November 5, 2007 / 11:58 AM / 13 years ago

Tighter credit slows service sector in October

LONDON (Reuters) - Tougher credit conditions and falling confidence slammed the brakes on the service sector last month, with growth slowing to its weakest rate in more than four years, a survey showed on Monday.

However, there was no let-up in inflationary pressures, suggesting the Bank of England may be reluctant to deliver a growth-boosting interest rate cut at its policy meeting this week.

The Chartered Institute of Purchasing and Supply/NTC activity index — covering businesses ranging from hotels to financial services — slid to 53.1 in October from 56.7 the previous month.

This was well below forecasts for 56.1 and took the index to its lowest level since May 2003.

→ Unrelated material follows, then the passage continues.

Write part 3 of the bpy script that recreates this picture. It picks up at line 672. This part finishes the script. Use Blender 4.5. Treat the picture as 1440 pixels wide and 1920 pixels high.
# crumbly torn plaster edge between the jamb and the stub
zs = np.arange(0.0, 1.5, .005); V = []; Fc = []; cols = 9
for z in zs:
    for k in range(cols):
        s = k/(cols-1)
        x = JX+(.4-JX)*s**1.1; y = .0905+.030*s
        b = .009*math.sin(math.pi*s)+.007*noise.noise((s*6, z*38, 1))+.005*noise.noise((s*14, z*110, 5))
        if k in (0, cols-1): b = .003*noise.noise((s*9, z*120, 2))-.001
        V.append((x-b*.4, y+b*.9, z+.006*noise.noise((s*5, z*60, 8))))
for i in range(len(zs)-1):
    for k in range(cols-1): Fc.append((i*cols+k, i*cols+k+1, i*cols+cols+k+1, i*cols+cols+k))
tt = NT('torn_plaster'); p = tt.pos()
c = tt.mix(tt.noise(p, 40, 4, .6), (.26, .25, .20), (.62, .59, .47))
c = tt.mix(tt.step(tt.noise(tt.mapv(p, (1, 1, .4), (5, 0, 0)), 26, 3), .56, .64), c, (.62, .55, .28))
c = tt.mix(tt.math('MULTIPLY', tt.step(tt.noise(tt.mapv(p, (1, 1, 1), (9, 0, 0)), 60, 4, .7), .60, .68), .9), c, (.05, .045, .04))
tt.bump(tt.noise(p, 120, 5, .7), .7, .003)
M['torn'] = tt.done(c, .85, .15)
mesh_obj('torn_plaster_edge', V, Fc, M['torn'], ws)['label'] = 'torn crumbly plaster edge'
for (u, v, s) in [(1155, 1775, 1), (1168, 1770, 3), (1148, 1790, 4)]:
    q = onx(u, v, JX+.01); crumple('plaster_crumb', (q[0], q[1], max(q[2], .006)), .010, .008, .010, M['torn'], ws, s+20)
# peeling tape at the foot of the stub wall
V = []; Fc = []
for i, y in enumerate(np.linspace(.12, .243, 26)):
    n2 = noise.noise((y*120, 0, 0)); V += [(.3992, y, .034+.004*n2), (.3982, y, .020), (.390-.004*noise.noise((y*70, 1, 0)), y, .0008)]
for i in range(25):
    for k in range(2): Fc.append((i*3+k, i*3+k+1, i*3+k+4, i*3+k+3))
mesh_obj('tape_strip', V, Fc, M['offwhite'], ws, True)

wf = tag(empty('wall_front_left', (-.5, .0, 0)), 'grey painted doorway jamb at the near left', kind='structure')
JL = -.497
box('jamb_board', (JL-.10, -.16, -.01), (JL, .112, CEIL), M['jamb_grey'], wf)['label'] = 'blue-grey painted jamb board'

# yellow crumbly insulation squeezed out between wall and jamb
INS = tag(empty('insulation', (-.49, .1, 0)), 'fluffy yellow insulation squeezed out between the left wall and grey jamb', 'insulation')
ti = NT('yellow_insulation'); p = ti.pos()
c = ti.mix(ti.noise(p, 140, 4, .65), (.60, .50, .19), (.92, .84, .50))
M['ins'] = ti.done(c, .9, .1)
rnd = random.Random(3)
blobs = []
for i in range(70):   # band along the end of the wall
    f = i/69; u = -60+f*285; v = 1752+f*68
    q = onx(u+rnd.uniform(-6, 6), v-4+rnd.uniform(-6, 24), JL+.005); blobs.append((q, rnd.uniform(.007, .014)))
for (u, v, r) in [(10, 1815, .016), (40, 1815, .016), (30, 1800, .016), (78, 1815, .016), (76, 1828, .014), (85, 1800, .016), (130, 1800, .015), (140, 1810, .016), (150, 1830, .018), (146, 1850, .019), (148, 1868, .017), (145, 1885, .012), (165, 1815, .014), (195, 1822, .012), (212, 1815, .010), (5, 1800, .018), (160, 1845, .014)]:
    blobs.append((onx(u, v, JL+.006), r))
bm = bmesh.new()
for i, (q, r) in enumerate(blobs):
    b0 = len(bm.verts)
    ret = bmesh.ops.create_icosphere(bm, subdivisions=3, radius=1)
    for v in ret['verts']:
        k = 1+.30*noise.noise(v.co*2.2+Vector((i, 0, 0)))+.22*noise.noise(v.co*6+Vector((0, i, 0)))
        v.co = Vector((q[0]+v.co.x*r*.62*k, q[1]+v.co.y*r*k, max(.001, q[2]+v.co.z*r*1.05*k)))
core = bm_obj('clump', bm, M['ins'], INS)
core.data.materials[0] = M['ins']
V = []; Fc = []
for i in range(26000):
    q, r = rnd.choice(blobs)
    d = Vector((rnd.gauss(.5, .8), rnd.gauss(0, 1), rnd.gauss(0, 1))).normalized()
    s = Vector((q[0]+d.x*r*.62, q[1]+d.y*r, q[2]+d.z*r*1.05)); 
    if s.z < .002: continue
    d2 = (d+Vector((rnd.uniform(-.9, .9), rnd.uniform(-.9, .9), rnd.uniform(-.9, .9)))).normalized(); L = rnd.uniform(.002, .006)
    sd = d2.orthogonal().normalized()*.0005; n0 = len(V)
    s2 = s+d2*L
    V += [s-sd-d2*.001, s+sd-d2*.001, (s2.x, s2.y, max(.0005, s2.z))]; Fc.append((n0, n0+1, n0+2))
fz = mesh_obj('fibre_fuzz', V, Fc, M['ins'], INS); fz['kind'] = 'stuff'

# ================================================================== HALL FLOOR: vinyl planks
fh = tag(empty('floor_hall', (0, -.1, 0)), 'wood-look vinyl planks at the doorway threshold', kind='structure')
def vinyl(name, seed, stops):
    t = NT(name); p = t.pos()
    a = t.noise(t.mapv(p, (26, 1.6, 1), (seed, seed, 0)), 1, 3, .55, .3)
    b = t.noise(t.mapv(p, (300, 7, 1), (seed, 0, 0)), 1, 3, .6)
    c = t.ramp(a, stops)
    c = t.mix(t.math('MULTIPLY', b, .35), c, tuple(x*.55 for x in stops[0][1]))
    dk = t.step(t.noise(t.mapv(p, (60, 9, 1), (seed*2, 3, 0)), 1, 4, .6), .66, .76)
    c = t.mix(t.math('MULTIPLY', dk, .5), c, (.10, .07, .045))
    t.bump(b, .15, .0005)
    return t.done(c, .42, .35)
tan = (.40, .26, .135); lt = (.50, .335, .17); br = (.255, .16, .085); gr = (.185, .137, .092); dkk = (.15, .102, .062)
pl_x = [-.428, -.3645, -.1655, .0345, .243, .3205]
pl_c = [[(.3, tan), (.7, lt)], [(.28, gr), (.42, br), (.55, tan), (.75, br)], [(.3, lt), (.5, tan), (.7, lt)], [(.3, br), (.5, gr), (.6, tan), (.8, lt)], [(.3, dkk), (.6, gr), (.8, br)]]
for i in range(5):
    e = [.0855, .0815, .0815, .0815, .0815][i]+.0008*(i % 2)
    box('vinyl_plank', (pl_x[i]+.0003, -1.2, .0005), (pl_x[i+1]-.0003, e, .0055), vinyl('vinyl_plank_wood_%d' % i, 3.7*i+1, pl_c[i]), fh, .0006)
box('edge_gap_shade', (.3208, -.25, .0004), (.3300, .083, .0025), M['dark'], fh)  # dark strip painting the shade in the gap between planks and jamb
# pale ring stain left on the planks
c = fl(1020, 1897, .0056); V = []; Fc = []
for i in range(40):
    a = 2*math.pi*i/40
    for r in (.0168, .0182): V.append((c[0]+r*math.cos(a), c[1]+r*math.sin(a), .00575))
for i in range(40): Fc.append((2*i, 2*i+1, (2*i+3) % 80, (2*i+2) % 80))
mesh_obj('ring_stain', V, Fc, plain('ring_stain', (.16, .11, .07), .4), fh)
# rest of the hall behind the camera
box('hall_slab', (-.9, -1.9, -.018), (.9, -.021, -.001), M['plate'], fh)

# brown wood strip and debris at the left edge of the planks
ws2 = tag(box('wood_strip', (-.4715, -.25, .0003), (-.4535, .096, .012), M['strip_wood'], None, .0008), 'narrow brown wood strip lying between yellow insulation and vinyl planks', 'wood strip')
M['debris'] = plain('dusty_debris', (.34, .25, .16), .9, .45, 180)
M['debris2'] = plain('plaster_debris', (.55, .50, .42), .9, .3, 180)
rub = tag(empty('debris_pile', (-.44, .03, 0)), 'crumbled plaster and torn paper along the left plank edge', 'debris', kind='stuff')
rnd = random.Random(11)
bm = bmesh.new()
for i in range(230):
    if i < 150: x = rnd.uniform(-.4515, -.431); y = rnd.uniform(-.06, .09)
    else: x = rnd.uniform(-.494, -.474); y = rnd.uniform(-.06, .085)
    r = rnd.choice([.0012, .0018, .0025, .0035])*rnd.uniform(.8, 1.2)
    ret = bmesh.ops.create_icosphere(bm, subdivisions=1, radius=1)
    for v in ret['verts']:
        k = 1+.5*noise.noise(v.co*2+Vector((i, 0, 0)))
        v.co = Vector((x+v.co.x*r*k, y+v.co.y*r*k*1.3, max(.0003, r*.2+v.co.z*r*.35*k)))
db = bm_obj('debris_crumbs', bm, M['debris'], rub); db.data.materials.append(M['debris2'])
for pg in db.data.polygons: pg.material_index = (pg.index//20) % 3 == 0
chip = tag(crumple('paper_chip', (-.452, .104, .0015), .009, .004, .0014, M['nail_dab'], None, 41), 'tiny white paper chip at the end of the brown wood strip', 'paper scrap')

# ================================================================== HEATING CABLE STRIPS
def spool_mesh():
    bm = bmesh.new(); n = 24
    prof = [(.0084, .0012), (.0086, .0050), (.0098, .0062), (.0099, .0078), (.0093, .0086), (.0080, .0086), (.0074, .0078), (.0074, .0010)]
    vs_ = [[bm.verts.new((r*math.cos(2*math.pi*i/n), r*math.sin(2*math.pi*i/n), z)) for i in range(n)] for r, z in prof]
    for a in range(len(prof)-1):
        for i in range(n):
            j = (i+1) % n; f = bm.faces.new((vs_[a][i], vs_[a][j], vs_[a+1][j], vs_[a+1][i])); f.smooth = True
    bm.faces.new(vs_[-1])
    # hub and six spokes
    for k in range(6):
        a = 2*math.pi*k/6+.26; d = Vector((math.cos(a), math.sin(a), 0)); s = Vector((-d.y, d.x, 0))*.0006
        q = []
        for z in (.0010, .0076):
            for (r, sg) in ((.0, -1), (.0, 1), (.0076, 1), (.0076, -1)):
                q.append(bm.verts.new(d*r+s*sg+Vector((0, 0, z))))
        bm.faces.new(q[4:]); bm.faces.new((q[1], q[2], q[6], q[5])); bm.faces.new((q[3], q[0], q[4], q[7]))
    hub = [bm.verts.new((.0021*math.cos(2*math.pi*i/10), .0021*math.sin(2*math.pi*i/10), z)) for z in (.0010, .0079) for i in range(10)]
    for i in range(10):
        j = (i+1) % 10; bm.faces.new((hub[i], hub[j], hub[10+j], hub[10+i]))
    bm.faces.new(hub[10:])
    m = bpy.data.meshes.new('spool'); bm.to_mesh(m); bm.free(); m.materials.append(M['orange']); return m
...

The figures, released at the same time as data showing an unexpected fall in factory output in September, pushed sterling lower on the foreign exchanges as investors bet lower interest rates were only a matter of time.

There was a particularly marked slowdown in the financial sector, suggesting the near-collapse of mortgage lender Northern Rock NRK.L in September and worries over the housing market were making lenders more cautious.

“Given the UK economy’s exposure to financial services, it was perhaps remarkable given the recent financial shock that we hadn’t seen clearer signs of weakness in the PMI services index already,” said George Buckley, chief UK economist at Deutsche Bank.

“Whether this is enough to sway the Bank to cut rates this Thursday is another matter.”

OUTLOOK FRAGILE

Expectations for future business fell to the lowest level in more than a year, while inflation pressures remained strong.

The prices charged index rose to its highest level in seven months and input prices also rose, reflecting higher wages and rising energy costs.

Paul Smith, economist at NTC, said the combination of slowing growth and rising price pressures was likely to keep Bank of England policymakers in wait-and-see mode this week.

“On the activity and new business figures alone, the survey provides support to those looking for a cut in interest rates but, in line with Bank of England concerns, inflationary pressures continue to linger,” he said.

Bank chief economist Charles Bean said last week that the Bank could not afford to lower its guard against inflation even if recent credit market turbulence had softened the growth outlook.

He noted import prices were no longer bearing down on inflation and firms were finding it easier to make higher prices stick.

A Reuters poll of economists shows a 25 percent chance of a rate cut on Thursday. Most economists reckon interest rates will stay on hold at 5.75 percent until early next year.